**Information supplied**
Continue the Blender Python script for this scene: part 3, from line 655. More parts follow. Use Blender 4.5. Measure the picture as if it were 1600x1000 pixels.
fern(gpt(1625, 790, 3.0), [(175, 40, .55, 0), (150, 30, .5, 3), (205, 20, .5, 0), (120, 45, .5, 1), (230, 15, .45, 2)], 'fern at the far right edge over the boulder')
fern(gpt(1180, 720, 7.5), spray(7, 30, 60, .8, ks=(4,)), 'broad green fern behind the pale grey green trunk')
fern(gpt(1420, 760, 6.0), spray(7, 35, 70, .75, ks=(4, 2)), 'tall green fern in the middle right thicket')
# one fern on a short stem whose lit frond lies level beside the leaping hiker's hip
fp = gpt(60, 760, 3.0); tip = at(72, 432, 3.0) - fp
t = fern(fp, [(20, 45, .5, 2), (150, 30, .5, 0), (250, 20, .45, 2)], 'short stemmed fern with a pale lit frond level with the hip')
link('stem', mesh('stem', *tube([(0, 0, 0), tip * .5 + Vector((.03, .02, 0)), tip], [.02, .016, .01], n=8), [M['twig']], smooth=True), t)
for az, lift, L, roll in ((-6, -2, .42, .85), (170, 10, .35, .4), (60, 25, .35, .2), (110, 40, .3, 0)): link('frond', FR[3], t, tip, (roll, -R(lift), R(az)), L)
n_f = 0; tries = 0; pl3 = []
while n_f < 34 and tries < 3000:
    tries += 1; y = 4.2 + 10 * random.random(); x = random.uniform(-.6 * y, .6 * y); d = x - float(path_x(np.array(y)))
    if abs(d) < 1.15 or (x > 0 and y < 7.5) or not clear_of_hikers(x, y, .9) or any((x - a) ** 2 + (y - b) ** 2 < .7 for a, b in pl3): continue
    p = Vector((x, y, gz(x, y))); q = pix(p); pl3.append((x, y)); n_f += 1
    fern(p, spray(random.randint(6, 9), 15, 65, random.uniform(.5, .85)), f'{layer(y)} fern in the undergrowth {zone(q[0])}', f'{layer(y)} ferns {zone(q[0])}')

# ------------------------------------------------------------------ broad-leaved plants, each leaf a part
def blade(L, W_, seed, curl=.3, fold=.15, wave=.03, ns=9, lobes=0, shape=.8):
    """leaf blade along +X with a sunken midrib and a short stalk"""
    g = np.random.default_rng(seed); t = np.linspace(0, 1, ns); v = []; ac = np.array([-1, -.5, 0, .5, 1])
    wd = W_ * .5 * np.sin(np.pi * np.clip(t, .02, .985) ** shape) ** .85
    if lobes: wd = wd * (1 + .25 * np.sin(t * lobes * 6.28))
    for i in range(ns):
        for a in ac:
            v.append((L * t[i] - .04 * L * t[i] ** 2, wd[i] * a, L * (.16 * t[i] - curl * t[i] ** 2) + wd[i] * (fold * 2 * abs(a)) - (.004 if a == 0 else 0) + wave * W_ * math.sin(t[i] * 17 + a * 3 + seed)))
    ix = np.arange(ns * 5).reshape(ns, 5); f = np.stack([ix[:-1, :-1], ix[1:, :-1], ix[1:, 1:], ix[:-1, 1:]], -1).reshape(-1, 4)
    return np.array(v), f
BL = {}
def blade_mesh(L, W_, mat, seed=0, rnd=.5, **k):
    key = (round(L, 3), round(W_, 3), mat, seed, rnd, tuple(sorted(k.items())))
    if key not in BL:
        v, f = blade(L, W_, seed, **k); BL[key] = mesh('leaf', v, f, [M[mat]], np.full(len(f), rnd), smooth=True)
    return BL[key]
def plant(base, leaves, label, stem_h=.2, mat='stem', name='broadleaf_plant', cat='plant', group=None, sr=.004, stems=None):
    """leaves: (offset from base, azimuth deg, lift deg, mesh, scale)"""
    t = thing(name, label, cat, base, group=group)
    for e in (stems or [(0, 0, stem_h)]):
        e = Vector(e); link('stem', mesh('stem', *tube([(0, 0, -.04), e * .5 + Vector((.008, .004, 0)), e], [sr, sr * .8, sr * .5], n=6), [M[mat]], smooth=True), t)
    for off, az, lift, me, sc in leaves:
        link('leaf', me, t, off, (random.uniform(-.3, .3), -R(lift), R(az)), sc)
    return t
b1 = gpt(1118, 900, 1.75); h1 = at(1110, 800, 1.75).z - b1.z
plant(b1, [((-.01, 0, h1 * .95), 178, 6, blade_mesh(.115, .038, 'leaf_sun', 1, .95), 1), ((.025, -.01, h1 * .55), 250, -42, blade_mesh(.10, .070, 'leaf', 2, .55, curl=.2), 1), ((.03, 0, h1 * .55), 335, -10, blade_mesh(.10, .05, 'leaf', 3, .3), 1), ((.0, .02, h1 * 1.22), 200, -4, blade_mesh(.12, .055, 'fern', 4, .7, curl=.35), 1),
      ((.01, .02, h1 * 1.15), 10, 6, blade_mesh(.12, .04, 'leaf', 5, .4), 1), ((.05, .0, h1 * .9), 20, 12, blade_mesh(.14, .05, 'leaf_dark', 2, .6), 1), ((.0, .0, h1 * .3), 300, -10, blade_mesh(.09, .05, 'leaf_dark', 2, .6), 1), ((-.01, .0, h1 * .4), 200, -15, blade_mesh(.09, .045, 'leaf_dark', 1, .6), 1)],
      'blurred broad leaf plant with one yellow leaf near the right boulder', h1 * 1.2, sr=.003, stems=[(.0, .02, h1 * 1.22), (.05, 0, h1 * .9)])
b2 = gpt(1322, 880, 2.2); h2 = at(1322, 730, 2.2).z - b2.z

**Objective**
Output all of the data again. Match it exactly.

**Written solution**
Continue the Blender Python script for this scene: part 3, from line 655. More parts follow. Use Blender 4.5. Measure the picture as if it were 1600x1000 pixels.
fern(gpt(1625, 790, 3.0), [(175, 40, .55, 0), (150, 30, .5, 3), (205, 20, .5, 0), (120, 45, .5, 1), (230, 15, .45, 2)], 'fern at the far right edge over the boulder')
fern(gpt(1180, 720, 7.5), spray(7, 30, 60, .8, ks=(4,)), 'broad green fern behind the pale grey green trunk')
fern(gpt(1420, 760, 6.0), spray(7, 35, 70, .75, ks=(4, 2)), 'tall green fern in the middle right thicket')
# one fern on a short stem whose lit frond lies level beside the leaping hiker's hip
fp = gpt(60, 760, 3.0); tip = at(72, 432, 3.0) - fp
t = fern(fp, [(20, 45, .5, 2), (150, 30, .5, 0), (250, 20, .45, 2)], 'short stemmed fern with a pale lit frond level with the hip')
link('stem', mesh('stem', *tube([(0, 0, 0), tip * .5 + Vector((.03, .02, 0)), tip], [.02, .016, .01], n=8), [M['twig']], smooth=True), t)
for az, lift, L, roll in ((-6, -2, .42, .85), (170, 10, .35, .4), (60, 25, .35, .2), (110, 40, .3, 0)): link('frond', FR[3], t, tip, (roll, -R(lift), R(az)), L)
n_f = 0; tries = 0; pl3 = []
while n_f < 34 and tries < 3000:
    tries += 1; y = 4.2 + 10 * random.random(); x = random.uniform(-.6 * y, .6 * y); d = x - float(path_x(np.array(y)))
    if abs(d) < 1.15 or (x > 0 and y < 7.5) or not clear_of_hikers(x, y, .9) or any((x - a) ** 2 + (y - b) ** 2 < .7 for a, b in pl3): continue
    p = Vector((x, y, gz(x, y))); q = pix(p); pl3.append((x, y)); n_f += 1
    fern(p, spray(random.randint(6, 9), 15, 65, random.uniform(.5, .85)), f'{layer(y)} fern in the undergrowth {zone(q[0])}', f'{layer(y)} ferns {zone(q[0])}')

# ------------------------------------------------------------------ broad-leaved plants, each leaf a part
def blade(L, W_, seed, curl=.3, fold=.15, wave=.03, ns=9, lobes=0, shape=.8):
    """leaf blade along +X with a sunken midrib and a short stalk"""
    g = np.random.default_rng(seed); t = np.linspace(0, 1, ns); v = []; ac = np.array([-1, -.5, 0, .5, 1])
    wd = W_ * .5 * np.sin(np.pi * np.clip(t, .02, .985) ** shape) ** .85
    if lobes: wd = wd * (1 + .25 * np.sin(t * lobes * 6.28))
    for i in range(ns):
        for a in ac:
            v.append((L * t[i] - .04 * L * t[i] ** 2, wd[i] * a, L * (.16 * t[i] - curl * t[i] ** 2) + wd[i] * (fold * 2 * abs(a)) - (.004 if a == 0 else 0) + wave * W_ * math.sin(t[i] * 17 + a * 3 + seed)))
    ix = np.arange(ns * 5).reshape(ns, 5); f = np.stack([ix[:-1, :-1], ix[1:, :-1], ix[1:, 1:], ix[:-1, 1:]], -1).reshape(-1, 4)
    return np.array(v), f
BL = {}
def blade_mesh(L, W_, mat, seed=0, rnd=.5, **k):
    key = (round(L, 3), round(W_, 3), mat, seed, rnd, tuple(sorted(k.items())))
    if key not in BL:
        v, f = blade(L, W_, seed, **k); BL[key] = mesh('leaf', v, f, [M[mat]], np.full(len(f), rnd), smooth=True)
    return BL[key]
def plant(base, leaves, label, stem_h=.2, mat='stem', name='broadleaf_plant', cat='plant', group=None, sr=.004, stems=None):
    """leaves: (offset from base, azimuth deg, lift deg, mesh, scale)"""
    t = thing(name, label, cat, base, group=group)
    for e in (stems or [(0, 0, stem_h)]):
        e = Vector(e); link('stem', mesh('stem', *tube([(0, 0, -.04), e * .5 + Vector((.008, .004, 0)), e], [sr, sr * .8, sr * .5], n=6), [M[mat]], smooth=True), t)
    for off, az, lift, me, sc in leaves:
        link('leaf', me, t, off, (random.uniform(-.3, .3), -R(lift), R(az)), sc)
    return t
b1 = gpt(1118, 900, 1.75); h1 = at(1110, 800, 1.75).z - b1.z
plant(b1, [((-.01, 0, h1 * .95), 178, 6, blade_mesh(.115, .038, 'leaf_sun', 1, .95), 1), ((.025, -.01, h1 * .55), 250, -42, blade_mesh(.10, .070, 'leaf', 2, .55, curl=.2), 1), ((.03, 0, h1 * .55), 335, -10, blade_mesh(.10, .05, 'leaf', 3, .3), 1), ((.0, .02, h1 * 1.22), 200, -4, blade_mesh(.12, .055, 'fern', 4, .7, curl=.35), 1),
      ((.01, .02, h1 * 1.15), 10, 6, blade_mesh(.12, .04, 'leaf', 5, .4), 1), ((.05, .0, h1 * .9), 20, 12, blade_mesh(.14, .05, 'leaf_dark', 2, .6), 1), ((.0, .0, h1 * .3), 300, -10, blade_mesh(.09, .05, 'leaf_dark', 2, .6), 1), ((-.01, .0, h1 * .4), 200, -15, blade_mesh(.09, .045, 'leaf_dark', 1, .6), 1)],
      'blurred broad leaf plant with one yellow leaf near the right boulder', h1 * 1.2, sr=.003, stems=[(.0, .02, h1 * 1.22), (.05, 0, h1 * .9)])
b2 = gpt(1322, 880, 2.2); h2 = at(1322, 730, 2.2).z - b2.z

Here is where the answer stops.